[Start Raw data]

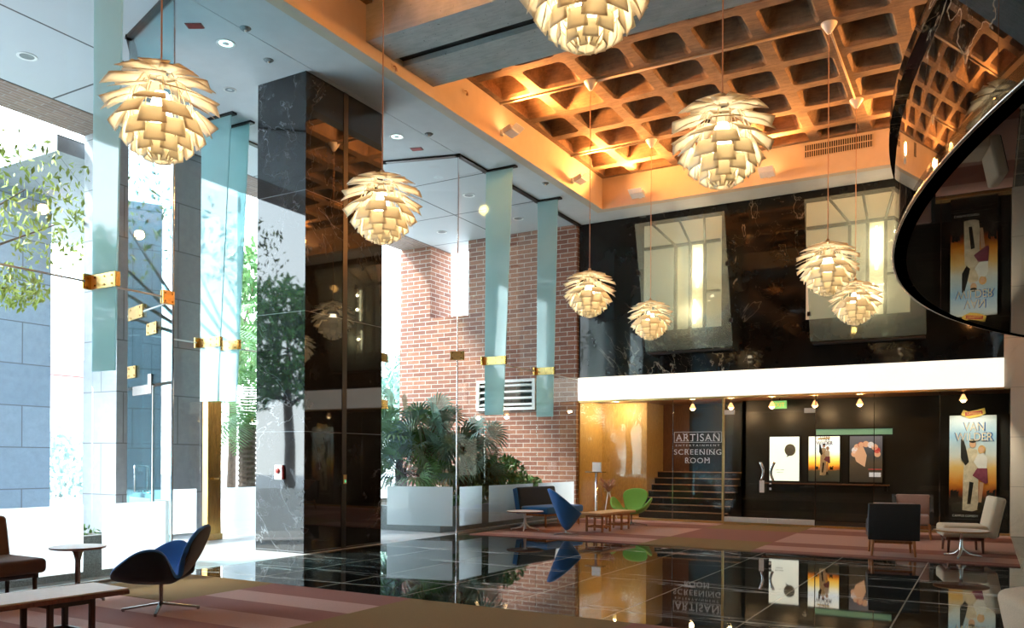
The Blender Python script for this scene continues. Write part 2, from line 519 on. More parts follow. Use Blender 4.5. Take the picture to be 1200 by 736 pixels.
# ------------------------------------------------------------------ walls
bm = B(); box(bm, XG, .39, YW, YW + .25, 3.36, H); struct('wall_back', bm, MB['black'])
bm = B(); box(bm, .275, 3.2, YW - .02, YW + .25, 2.78, H); box(bm, .39, 3.2, YW - .03, YW + .25, 0, 2.78); struct('wall_back', bm, MB['pier'])
bm = B(); box(bm, 3.01, 3.2, -4.2, YW, 0, 8.4); struct('wall_right', bm, MB['pier'])
bm = B(); box(bm, XG, 3.2, -4.4, -4.2, 0, 8.4); struct('wall_front', bm, MB['black'])

# marble column
bm = B(); box(bm, -9.6, -8.62, 8.95, 10.72, -.03, H)
struct('column', bm, MB['column'])
bm = B(); box(bm, -8.625, -8.612, 9.76, 9.86, 0, H); struct('trim_4', bm, MB['darkwall'])

# brick wall
bm = B()
box(bm, -13.85, -12.85, 18.0, 19.0, -.2, H); box(bm, -12.85, XG - .02, 18.0, 19.0, -.2, 5.12); box(bm, -11.65, XG - .02, 18.0, 19.0, 5.12, H)
struct('wall_left', bm, MB['brick'])

# luminous band above the screening room
t = thing('light_box', 'long glowing white light box band across the back wall above the screening room glass', 'light', (-4.15, YW, 2.8))
bm = B(); box(bm, -4.36, 4.43, -.10, .02, 0, .55, .01, 1); build('diffuser', bm, emit('band_light', (1, .98, .87), .75), t)
bm = B(); box(bm, -4.36, 4.43, -.06, .1, -.04, 0); build('lower_trim', bm, MB['brass'], t)

# ------------------------------------------------------------------ glass facade
NW = [0]
def pane(a, b_, z0=.03, z1=7.02, mat=None, film=None, th=.018, side=1, fz=(.14, .87)):
    NW[0] += 1
    a = Vector((*a, 0)); b2 = Vector((*b_, 0)); d = (b2 - a); L = d.length; d.normalize()
    n = Vector((-d.y, d.x, 0))
    ang = math.atan2(d.y, d.x)
    bm = B(); box(bm, .004, L - .004, -th / 2, th / 2, z0, z1)
    bmesh.ops.recalc_face_normals(bm, faces=bm.faces)
    o = build('window_%d' % NW[0], bm, mat or MB['glass'], fix=False)
    o.location = a; o.rotation_euler = (0, 0, ang); o['kind'] = 'structure'
    if film:
        m0, m1 = film
        bm = B(); box(bm, m0, L - m1, side * (th / 2 + .001), side * (th / 2 + .005), fz[0], fz[1])
        build('frosted_film', bm, MB['film'], o)
    return o
bm = B(); box(bm, XG - .25, XG + .02, -4.2, 3.28, 0, H); struct('wall_left', bm, MB['black'])
pane((XG, 3.32), (XG, 5.6), film=(.08, .09)); pane((XG, 5.6), P0, film=(.13, .08))
pane(P0, P1, z0=2.32, mat=MB['doorglass']); pane(P1, P2, z0=.03, film=(.1, .1)); pane(P2, (-11.45, 9.45), film=(.06, .06)); pane((-11.45, 9.88), (-11.45, 10.95), film=(.06, .06)); pane((-11.45, 9.45), (-11.45, 9.88), z0=2.35)
pane((-11.45, 10.95), Q2); pane(Q2, Q1); pane(Q1, Q0, film=(.10, .08))
pane(Q0, (XG, 13.8), film=(.12, .07)); pane((XG, 13.8), (XG, 15.95), film=(.19, .13)); pane((XG, 15.95), (XG, 18.08), film=(.12, .2))

# ceiling channels
bm = B()
def track(bm, a, b_, w=.10):
    a = Vector((*a, 0)); b2 = Vector((*b_, 0)); d = (b2 - a).normalized(); n = Vector((-d.y, d.x, 0)) * w / 2
    e = d * w * .5
    prism(bm, [(a - e + n) + Vector((0, 0, H - .035)), (a - e - n) + Vector((0, 0, H - .035)), (b2 + e - n) + Vector((0, 0, H - .035)), (b2 + e + n) + Vector((0, 0, H - .035))], (0, 0, .05))
for a, b_ in (((XG, 3.3), P0), (P0, P1), (P1, P2), (P2, Q2), (Q2, Q1), (Q1, Q0), (Q0, (XG, 18.1))):
    track(bm, a, b_)
struct('trim_5', bm, MB['dark'])
# low sill under the glass and pale edge strip of the paving
bm = B()
for a, b_ in (((XG, 3.3), P0), (Q0, (XG, 18.1))):
    box(bm, XG - .03, XG + .03, a[1], b_[1], -.01, .03)
box(bm, -8.02, -7.98, 0, 0.001, -.1, -.09)
struct('trim_6', bm, MB['granite'])
for k, (a, b_) in enumerate(((P0, None), (Q0, None))):
    bm = B(); cone(bm, (a[0], a[1], 0), (a[0], a[1], H - .03), .012, .012, 8); struct('trim_%d' % (7 + k), bm, MB['chrome'])

# glass fins with their patch fittings
def fin(y, x_root, wt, wb, zb, label, direction=1, extra=.08):
    t = thing('glass_fin', label, 'glass fin', (x_root, y, 0), 0, None)
    bm = B()
    prism(bm, [(.0, -.011, zb), (wb, -.011, zb), (wt, -.011, H - .04), (.0, -.011, H - .04)], (0, .022, 0))
    build('blade', bm, MB['fin'], t)
    bm = B(); box(bm, -.06, wt + extra, -.05, .05, H - .04, H - .005); build('shoe', bm, MB['dark'], t)
    wc = wb + (wt - wb) * (3.31 - zb) / (H - zb)
    bm = B()
    for s in (-1, 1):
        box(bm, -.03, wc * .98, s * .012, s * .022, 3.23, 3.39, .003, 1)
    cl = build('clamp', bm, MB['brass'], t)
    for s in (-1, 1):
        for px in (.07, wc * .55, wc * .86):
            for pz in (3.265, 3.355):
                bm = B(); cone(bm, (px, s * .02, pz), (px, s * .03, pz), .012, .012, 8); build('bolt', bm, MB['gold'], cl)
    bm = B(); box(bm, -.035, .0, -.11, .11, 3.225, 3.395, .003, 1); build('clamp', bm, MB['gold'], t)
    bm = B(); box(bm, wc * .97, wc + .02, -.03, .03, 3.23, 3.39, .003, 1); build('end_cap', bm, MB['gold'], t)
    return t
fin(5.6, XG, .50, .39, 2.33, 'wide pale blue glass fin behind the large pendant lamp at far left')
fin(13.8, XG, .60, .42, 2.25, 'frosted teal glass fin before the brick wall, next to the slim glass corner post')
fin(15.95, XG, .49, .40, 2.32, 'frosted teal glass fin before the brick wall, closest to the black marble wall')
fin(9.45, -11.45, .70, .42, 2.33, 'outdoor teal glass fin above the bronze post, the one nearer the grey stone pillar')
fin(9.85, -11.45, .68, .41, 2.35, 'outdoor teal glass fin above the bronze post, the one nearer the black column')

# tension rods between the clamps
def rod(a, b_, label):
    bm = B(); cone(bm, a, b_, .012, .012, 8); return tag(build('tension_rod', bm, MB['whitemetal'], smooth=True), label, 'rod')
rod((XG, 3.36, 3.31), (XG, 5.5, 3.31), 'thin pale rod running from the left edge to the brass clamp on the wide fin')
rod((XG, 5.68, 3.31), (XG, 6.55, 3.31), 'short pale rod from the wide left fin to the glass corner clamp')
rod((-11.45, 8.45, 3.31), (-11.45, 9.36, 3.31), 'short pale rod in front of the grey stone pillar, reaching the outdoor fin clamp')
rod((-11.45, 9.95, 3.31), (-11.45, 10.9, 3.31), 'thin pale rod between the outdoor fin and the black column')
rod((XG, 13.9, 3.31), (XG, 15.85, 3.31), 'thin pale rod linking the two fins in front of the brick wall')
rod((XG, 16.05, 3.31), (XG, 18.05, 3.31), 'thin pale rod between the last fin and the black marble wall')
rod((P0[0], P0[1], 3.28), (P1[0], P1[1], 3.28), 'thin pale rod across the teal side glass of the entrance')

def patch(x, y, z, ang, w, h, label, name='glass_clamp', mat='brass'):
    t = thing(name, label, 'clamp', (x, y, z), ang)
    bm = B()
    for s in (-1, 1):
        box(bm, -w / 2, w / 2, s * .012, s * .026, -h / 2, h / 2, .003, 1)
    pl = build('plate', bm, MB[mat], t)
    for s in (-1, 1):
        for px in (-w * .32, w * .32):
            for pz in (-h * .3, h * .3):
                bm = B(); cone(bm, (px, s * .024, pz), (px, s * .034, pz), .011, .011, 8); build('bolt', bm, MB['gold'], pl)
    return t
aP = math.atan2(P1[1] - P0[1], P1[0] - P0[0]); aQ = math.atan2(Q0[1] - Q1[1], Q0[0] - Q1[0])
patch(XG - .0, 6.55, 3.31, PI / 2, .16, .16, 'brass clamp at the left glass corner, below the big lamp')
patch(P1[0] + .30, P1[1] - .085, 3.29, aP, .52, .17, 'long bronze clamp high on the teal entrance glass', mat='gold')
patch(P0[0] - .62, P0[1] + .19, 3.02, aP, .34, .15, 'faded bronze clamp on the teal glass beside the left corner', mat='gold')
patch(P1[0] + .18, P1[1] - .05, 2.52, aP, .30, .16, 'square bronze patch fitting on the teal entrance glass above the door head', mat='gold')
patch(Q0[0], Q0[1], 3.31, aQ, .26, .16, 'brass clamp on the glass corner post in front of the brick wall')
patch(Q1[0] + .02, Q1[1], 3.31, PI / 2, .2, .17, 'upper of two brass clamps beside the black column edge', mat='gold')
patch(Q1[0] + .02, Q1[1], 2.42, PI / 2, .2, .17, 'lower of two brass clamps beside the black column edge', mat='gold')

# entrance door in the side glass
L = (Vector(P1) - Vector(P0)).length
bm = B(); box(bm, .62, L - .01, -.008, .008, .03, 2.28); d = build('door_1', bm, MB['doorglass']); d.location = (*P0, 0); d.rotation_euler = (0, 0, aP); d['kind'] = 'structure'
bm = B(); box(bm, .70, L - .12, .010, .014, .14, .87); build('frosted_film', bm, MB['film'], d)
bm = B()
for s in (-1, 1):
    tube(bm, [(1.02, s * .02, 1.28), (1.02, s * .08, 1.28), (1.02, s * .08, .95), (1.02, s * .02, .95)], .011, 8)
cone(bm, (.72, -.05, .93), (1.42, -.05, .93), .012, .012, 8)
build('door_handle', bm, MB['chrome'], d, smooth=True)
bm = B()
for s in (-1, 1):
    box(bm, .72, 1.30, s * .010, s * .022, 2.2, 2.32); box(bm, .64, .76, s * .010, s * .022, 2.2, 2.45)
build('patch_fitting', bm, MB['darkchrome'], d)
bm = B(); box(bm, .606, .628, -.012, .012, .03, 2.3); build('edge_strip', bm, MB['whitemetal'], d)
bm = B(); box(bm, .02, .60, -.008, .008, .03, 2.28); d2 = build('window_30', bm, MB['doorglass']); d2.location = (*P0, 0); d2.rotation_euler = (0, 0, aP); d2['kind'] = 'structure'
bm = B(); box(bm, .06, .52, .010, .014, .14, .87); build('frosted_film', bm, MB['film'], d2)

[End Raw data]

• **Goal of the exercise**: Leave out any pictures and return exactly the lines from the beginning of the data through the line with "bm = B(); box(bm, -4.36, 4.43, -.06, .1, -.04, 0);", inclusive.

• **Solution to this task**:
The Blender Python script for this scene continues. Write part 2, from line 519 on. More parts follow. Use Blender 4.5. Take the picture to be 1200 by 736 pixels.
# ------------------------------------------------------------------ walls
bm = B(); box(bm, XG, .39, YW, YW + .25, 3.36, H); struct('wall_back', bm, MB['black'])
bm = B(); box(bm, .275, 3.2, YW - .02, YW + .25, 2.78, H); box(bm, .39, 3.2, YW - .03, YW + .25, 0, 2.78); struct('wall_back', bm, MB['pier'])
bm = B(); box(bm, 3.01, 3.2, -4.2, YW, 0, 8.4); struct('wall_right', bm, MB['pier'])
bm = B(); box(bm, XG, 3.2, -4.4, -4.2, 0, 8.4); struct('wall_front', bm, MB['black'])

# marble column
bm = B(); box(bm, -9.6, -8.62, 8.95, 10.72, -.03, H)
struct('column', bm, MB['column'])
bm = B(); box(bm, -8.625, -8.612, 9.76, 9.86, 0, H); struct('trim_4', bm, MB['darkwall'])

# brick wall
bm = B()
box(bm, -13.85, -12.85, 18.0, 19.0, -.2, H); box(bm, -12.85, XG - .02, 18.0, 19.0, -.2, 5.12); box(bm, -11.65, XG - .02, 18.0, 19.0, 5.12, H)
struct('wall_left', bm, MB['brick'])

# luminous band above the screening room
t = thing('light_box', 'long glowing white light box band across the back wall above the screening room glass', 'light', (-4.15, YW, 2.8))
bm = B(); box(bm, -4.36, 4.43, -.10, .02, 0, .55, .01, 1); build('diffuser', bm, emit('band_light', (1, .98, .87), .75), t)
bm = B(); box(bm, -4.36, 4.43, -.06, .1, -.04, 0); build('lower_trim', bm, MB['brass'], t)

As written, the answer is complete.